* start *

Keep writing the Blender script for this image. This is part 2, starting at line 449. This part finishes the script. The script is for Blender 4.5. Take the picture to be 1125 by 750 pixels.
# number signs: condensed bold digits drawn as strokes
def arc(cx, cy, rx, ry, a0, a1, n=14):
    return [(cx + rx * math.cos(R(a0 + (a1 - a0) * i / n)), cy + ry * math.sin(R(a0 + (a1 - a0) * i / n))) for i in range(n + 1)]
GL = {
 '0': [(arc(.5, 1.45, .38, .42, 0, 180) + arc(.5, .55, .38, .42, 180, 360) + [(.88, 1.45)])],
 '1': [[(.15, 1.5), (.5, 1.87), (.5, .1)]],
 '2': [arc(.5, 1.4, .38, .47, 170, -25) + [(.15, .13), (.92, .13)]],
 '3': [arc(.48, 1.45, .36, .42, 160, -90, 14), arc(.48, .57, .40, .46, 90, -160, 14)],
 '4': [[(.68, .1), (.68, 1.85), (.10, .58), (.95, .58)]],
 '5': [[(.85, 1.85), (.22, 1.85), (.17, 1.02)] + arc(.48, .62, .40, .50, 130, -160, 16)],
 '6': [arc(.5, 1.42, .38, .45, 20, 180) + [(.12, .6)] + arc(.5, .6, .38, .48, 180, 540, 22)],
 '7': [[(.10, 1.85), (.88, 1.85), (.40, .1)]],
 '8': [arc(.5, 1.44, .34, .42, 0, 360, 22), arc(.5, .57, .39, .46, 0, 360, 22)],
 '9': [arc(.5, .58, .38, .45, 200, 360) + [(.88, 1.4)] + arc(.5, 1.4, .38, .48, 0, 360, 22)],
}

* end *

> THE EXERCISE: Transcribe the whole listing exactly.

> OUTPUT OF THE TASK:
Keep writing the Blender script for this image. This is part 2, starting at line 449. This part finishes the script. The script is for Blender 4.5. Take the picture to be 1125 by 750 pixels.
# number signs: condensed bold digits drawn as strokes
def arc(cx, cy, rx, ry, a0, a1, n=14):
    return [(cx + rx * math.cos(R(a0 + (a1 - a0) * i / n)), cy + ry * math.sin(R(a0 + (a1 - a0) * i / n))) for i in range(n + 1)]
GL = {
 '0': [(arc(.5, 1.45, .38, .42, 0, 180) + arc(.5, .55, .38, .42, 180, 360) + [(.88, 1.45)])],
 '1': [[(.15, 1.5), (.5, 1.87), (.5, .1)]],
 '2': [arc(.5, 1.4, .38, .47, 170, -25) + [(.15, .13), (.92, .13)]],
 '3': [arc(.48, 1.45, .36, .42, 160, -90, 14), arc(.48, .57, .40, .46, 90, -160, 14)],
 '4': [[(.68, .1), (.68, 1.85), (.10, .58), (.95, .58)]],
 '5': [[(.85, 1.85), (.22, 1.85), (.17, 1.02)] + arc(.48, .62, .40, .50, 130, -160, 16)],
 '6': [arc(.5, 1.42, .38, .45, 20, 180) + [(.12, .6)] + arc(.5, .6, .38, .48, 180, 540, 22)],
 '7': [[(.10, 1.85), (.88, 1.85), (.40, .1)]],
 '8': [arc(.5, 1.44, .34, .42, 0, 360, 22), arc(.5, .57, .39, .46, 0, 360, 22)],
 '9': [arc(.5, .58, .38, .45, 200, 360) + [(.88, 1.4)] + arc(.5, 1.4, .38, .48, 0, 360, 22)],
}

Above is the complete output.